Chief Executive Paula Sussex led discussions at the CCA Platinum Member visit to Student Loans Company in Darlington on 6 March 2019. The team then presented on the evolving workforce and the move towards blended roles before sharing on some of the day to day challenges around performance, efficiency and quality.


Introduction
In the past year, SLC processed 1.8 million applications, made over 7 million payments totalling £18.2 billion, handled nearly 6 million telephone calls, and managed over 8 million customers and a loan book totalling £117.8 billion, dwarfing the same statistics from as little as five years ago.

In terms of a future roadmap, SLC aims to be a leaner, more flexible and highly skilled workplace, using resilient, secure and intuitive digital services that will fundamentally transform the customers’ experience.

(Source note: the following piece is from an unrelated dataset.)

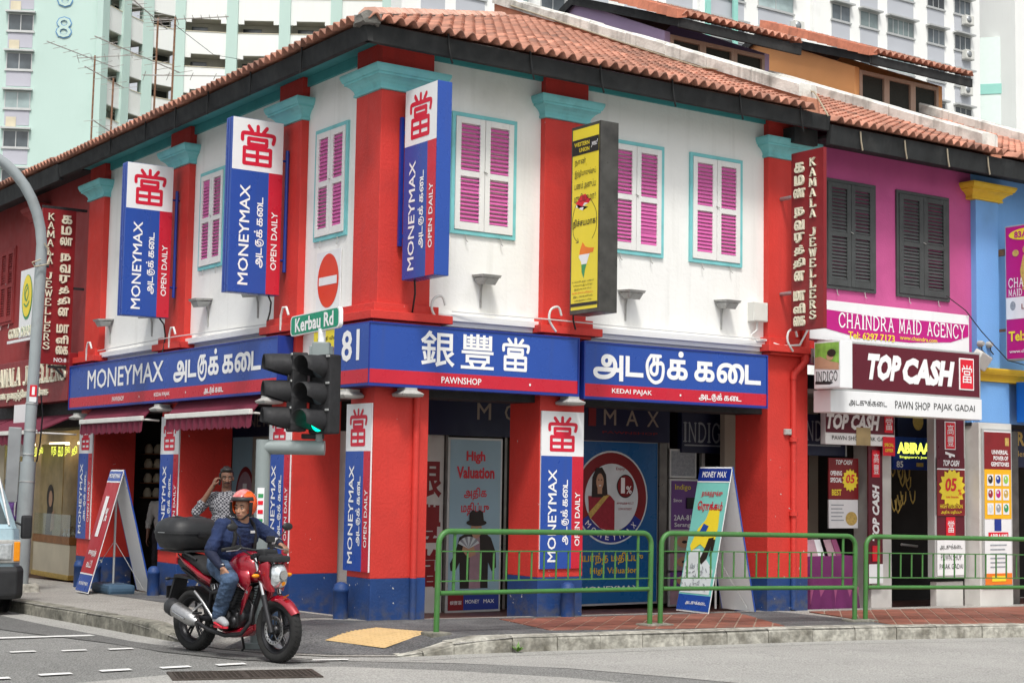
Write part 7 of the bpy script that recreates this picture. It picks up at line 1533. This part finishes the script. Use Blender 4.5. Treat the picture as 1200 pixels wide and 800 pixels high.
# rider
RD = bpy.data.objects.new('person', None); SC.collection.objects.link(RD); RD.location = B_.location; RD.rotation_euler = B_.rotation_euler; tag(RD, 'person in navy polo shirt, jeans and orange helmet riding the red motorcycle', 'person')
J = dict(head=(.09,-.02,1.42), neck=(.045,-.01,1.295), chest=(-.06,0,1.12), belly=(-.08,0,1.02), pelvis=(-.18,0,.90), shL=(-.02,.19,1.25), shR=(-.02,-.19,1.25), elL=(.08,.40,1.10), elR=(-.02,-.32,1.00), wrL=(.205,.345,1.075), wrR=(.155,-.30,.855),
  hipL=(-.17,.10,.86), hipR=(-.17,-.10,.86), knL=(.20,.24,.74), knR=(.20,-.24,.75), anL=(.10,.36,.10), anR=(.0,-.21,.38), toeL=(.24,.38,.05), toeR=(.15,-.235,.335))
person(RD, J, 'navy_cloth', 'jeans', 'skin', -1.22, .06, 'none', False, 'short', 'navy_sleeve', 1.17, ('shoe_grey','shoe_red'), .008, dict(R=((.55,.25,-.75),(-.3,-.75,.55),.45,1.05,1), L=((.6,.15,-.35),(.3,.1,1),1.0,1.0,-1)))
for s in (-1, 1): MB().tube([(-.13,s*.12,1.26), (-.02,s*.115,1.325), (.075,s*.115,1.26), (.105,s*.12,1.14), (.08,s*.13,1.02)], .02, 8).build('backpack_strap', 'strap_black', RD)
MB().box(-.004,.004,-.03,.03,-.012,.012).build('shirt_label', 'sleeve_white', RD, (.118,.075,1.19), (0,-.2,.2)); MB().tube([(.11,.372,1.085), (.17,.355,1.085)], [.05,.045], 12).build('cuff', 'sleeve_white', RD); MB().tube([(.14,-.303,.875), (.15,-.301,.865)], [.034,.033], 12).build('cuff', 'sleeve_white', RD)
for a_, b_ in (((-.0,-.255,.335), (.15,-.275,.30)),): MB().tube([a_, b_], .012, 6).build('shoe_stripe', 'shoe_red', RD)
# helmet: open faced shell
HM = bpy.data.objects.new('helmet', None); SC.collection.objects.link(HM); HM.parent = RD; HM.location = (.085,-.02,1.455); HM.rotation_euler = (0,.02,-1.22)
def shell(r, name, mt, keep):
    m = MB(); n, k = 40, 24; P = {}
    for i in range(k+1):
        t_ = -pi/2+pi*i/k
        for j in range(n): p = 2*pi*j/n; m.v.append((r[0]*cos(t_)*cos(p)-.012, r[1]*cos(t_)*sin(p), r[2]*sin(t_)))
    for i in range(k):
        for j in range(n):
            q = (i*n+j, i*n+(j+1) % n, (i+1)*n+(j+1) % n, (i+1)*n+j); c = sum((Vector(m.v[x]) for x in q), Vector())/4; ph = math.atan2(c.y, c.x+.012)
            if keep(c, ph): m.f.append(q); m.m.append(0); m.sm.append(True)
    o = m.build(name, mt, HM); s_ = o.modifiers.new('t', 'SOLIDIFY'); s_.thickness = .018; s_.offset = -1; return o
rx = (.142,.122,.142)
shell(rx, 'shell', 'helmet_orange', lambda c, ph: c.z > -.105 and (abs(ph) > 1.05 or c.z > .052) )
shell((.145,.125,.145), 'graphic_panel', 'helmet_graphic', lambda c, ph: (c.z > .050 and abs(ph) < 1.75 and c.x > -.02 and c.y < .055) or (-1.75 < ph < -1.05 and c.z > .0))
shell((.149,.129,.143), 'visor_edge', 'box_black', lambda c, ph: .028 < c.z < .064 and abs(ph) < 1.35)
for s in (-1, 1): MB().tube([(.04,s*.112,.02), (.045,s*.108,-.06), (.03,s*.09,-.11)], .018, 8).build('cheek_pad', 'strap_black', HM); MB().tube([(.03,s*.085,-.09), (.055,s*.04,-.135), (.06,0,-.14)], .009, 6).build('chin_strap', 'strap_black', HM)
bpy.data.scenes.remove(TMP2)
# ============================================================ THE VAN AT THE LEFT EDGE
mat('van_paint', (.36,.50,.56), .3, .04, 2, spec=.5, coat=.6, dirt=.08, dcol=(.3,.36,.38)); mat('van_plastic', (.022,.023,.025), .6, .2, 6, .1); mat('windscreen', (.05,.07,.075), .08, .2, .8, spec=.9); 
vx, vy = -2.11, 5.22; vz = gz(-2,6)-.15
T = thing('parked_van', 'pale blue van with black bumper cut by the left edge of the photo', 'van', (vx,vy,vz), 0)
W = 1.66
def sec(z, yf, in_, dep=4.2): return [(-W+in_,yf+.12,z), (-W+in_+.12,yf,z), (-in_-.12,yf,z), (-in_,yf+.12,z), (-in_,dep,z), (-W+in_,dep,z)]
m = MB(); m.loft([sec(.34,.02,.0), sec(.55,.0,.0), sec(.98,.06,.01)], 0, True, False); m.build('body', 'van_paint', T, bevel=.02)
m = MB(); m.loft([sec(.982,.10,.02), sec(1.62,.62,.14), sec(1.88,.85,.20), sec(1.93,1.0,.28)], 0, True, False); m.build('cab', 'van_paint', T, bevel=.03)
m = MB(); m.loft([sec(.20,-.06,-.01,.5), sec(.24,-.10,-.02,.5), sec(.52,-.10,-.02,.5), sec(.56,-.05,-.01,.5)], 0, True, False); m.build('bumper', 'van_plastic', T, bevel=.02)
f0 = lambda u, z: (-.14-(W-.28)*u, .10+(z-.982)*.815-.012, z)
m = MB(); m.add([f0(.03,1.04), f0(.97,1.04), (-W+.30,.10+.60*.815-.02,1.60), (-.30,.10+.60*.815-.02,1.60)], [(0,3,2,1)]); m.build('windscreen', 'windscreen', T)
m = MB(); m.add([(-.015,.45,1.06), (-.015,1.5,1.06), (-.125,1.5,1.58), (-.125,.80,1.58)], [(0,1,2,3)]); m.v = [(x+.012,y,z) for x, y, z in m.v]; m.build('side_window', 'windscreen', T)
MB().tube([f0(.02,1.02), (-.20,.10+.60*.815-.02,1.60)], .014, 6).build('windscreen_trim', 'sleeve_white', T)
m = MB(); m.cbox(-.46,-.05,-.035,.06,.60,.86,.02); h_ = m.build('headlamp_surround', 'lamp_grey', T); MB().cbox(-.42,-.16,-.05,-.03,.64,.82,.015).build('headlamp', 'lens_clear', h_); MB().cbox(-.14,-.06,-.05,-.02,.62,.84,.012).build('indicator', 'amber', h_)
m = MB(); m.cbox(-W+.05,-W+.46,-.035,.06,.60,.86,.02); h_ = m.build('headlamp_surround', 'lamp_grey', T); MB().cbox(-W+.16,-W+.42,-.05,-.03,.64,.82,.015).build('headlamp', 'lens_clear', h_)
MB().cbox(-W+.5,-.5,-.02,.02,.62,.84,.01).build('grille', 'van_plastic', T)
MB().tube([(-.01,.45,1.06), (.07,.38,1.02), (.13,.36,1.0)], .014, 8).build('mirror_arm', 'van_plastic', T); m = MB(); m.cbox(.06,.20,.30,.38,.86,1.13,.03); m.build('mirror', 'van_plastic', T)
MB().tube([(-.45,.12,1.06), (-.75,.25,1.25)], .008, 5).build('wiper', 'black', T)
for x in (-.18, -W+.18):
    for y in (.75, 3.3): 
        wh = MB().lathe([(.20,-.09), (.29,-.095), (.31,-.07), (.31,.07), (.29,.095), (.20,.09)], 32, 0, 'x', (x,y,.31)).build('tyre', 'rubber', T); MB().lathe([(.19,-.06), (.20,.085), (.08,.07), (.02,.09)] if x > -1 else [(.19,.06), (.20,-.085), (.08,-.07), (.02,-.09)], 24, 0, 'x', (x,y,.31)).build('rim', 'alu', T)
for x in (-.0, -W): MB().lathe([(.36,-.01), (.36,.012)], 28, 0, 'x', (x-.0,.75,.34)).build('wheel_arch', 'van_plastic', T)

for o in KIDS[T.name]:
    if o.name.split('.')[0] not in ('tyre', 'rim'): o.scale = (1,1,1.14)
bpy.data.scenes.remove(TMP)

With the number of customers set to further increase, alongside a growing expectation for an efficient modern digital service, and the need for SLC to adapt quickly and flexibly to the diverging requirements of four Government shareholders, it is clear that there will be some challenges ahead.


The impact of growing volumes
SLC handles huge volumes of incoming mail and telephone calls and it is no longer enough to plan to meet this extraordinary operational challenge each year, when technology can provide infinitely more efficient ways of processing applications, repayments and queries. Better use of technology will not only reduce cost but can also deliver a near seamless customer experience.

There has been historic under-development and under-investment of many legacy systems, often because the organisation has needed to prioritise the delivery of each year’s new policy priorities ahead of upgrading core systems.

Consequently, systems have often evolved in a tactical piecemeal manner, with multiple interdependencies that increasingly complicate the process of developing new products and services.

At the same time the sheer pace of recent technological change means that the Company now needs to put major effort into upgrading its digital services, in order to bring them up to the standard that today’s customers expect.


Creating a strategy for the future 
The SLC Executive Leadership Team has developed a new strategy to address these challenges. The strategy aims to put in place a virtuous circle whereby customers benefit (from a simpler, faster application experience), Government and taxpayers benefit (from a more cost-effective service), SLC operates with more resilient and reliable technology platforms, and SLC staff are released from routine and repetitive tasks and able to focus on customers who need more help or have more complex queries.

Delivery of the strategy has been clearly designed within flexible timescales, to allow SLC to plan and work within the necessary constraints of public governance and finance. The four interlinked programmes will be delivered in waves and re-baselined if and when necessary over a three to five year timescale. The strategy is ambitious, and SLC recognises that over the years ahead shareholders may well have competing priorities in terms of policy delivery. It is a multi-year strategy, but is only funded annually, as DfE's current practice is to agree SLC's budget for a single year at a time. For these reasons, each strategy programme has been formulated in “waves” of activity; the pace of change will inevitably depend on the scale of competing demands. Although it is inevitable that the scope and pace of the strategy will change, the underlying themes and principles will remain the same.

 

The strategy has four core programmes:

 

THE DIGITAL CUSTOMER PROGRAMME - aims to channel as many of SLC’s interactions online. This will reduce costs through fewer manual transactions, fewer telephone calls and less paper.

 

THE TECHNOLOGY PROGRAMME - seeks to protect and update the technology platforms that deliver customer service, driving innovation to facilitate faster change with less risk and cost.

 

THE OPERATIONAL EXCELLENCE PROGRAMME - seeks to create a lean framework which drives continuous improvement and implements a new management and leadership development programme to inculcate the desired behaviours, delivering a cultural shift at SLC.

 

THE REPAYMENTS AND COUNTER FRAUD PROGRAMME - seeks to increase yield by better segmenting the loan book and working with partners to provide more coverage to Trace, Verify and Collect. Fraud identification tools will support earlier identification of fraudulent activity within the application process.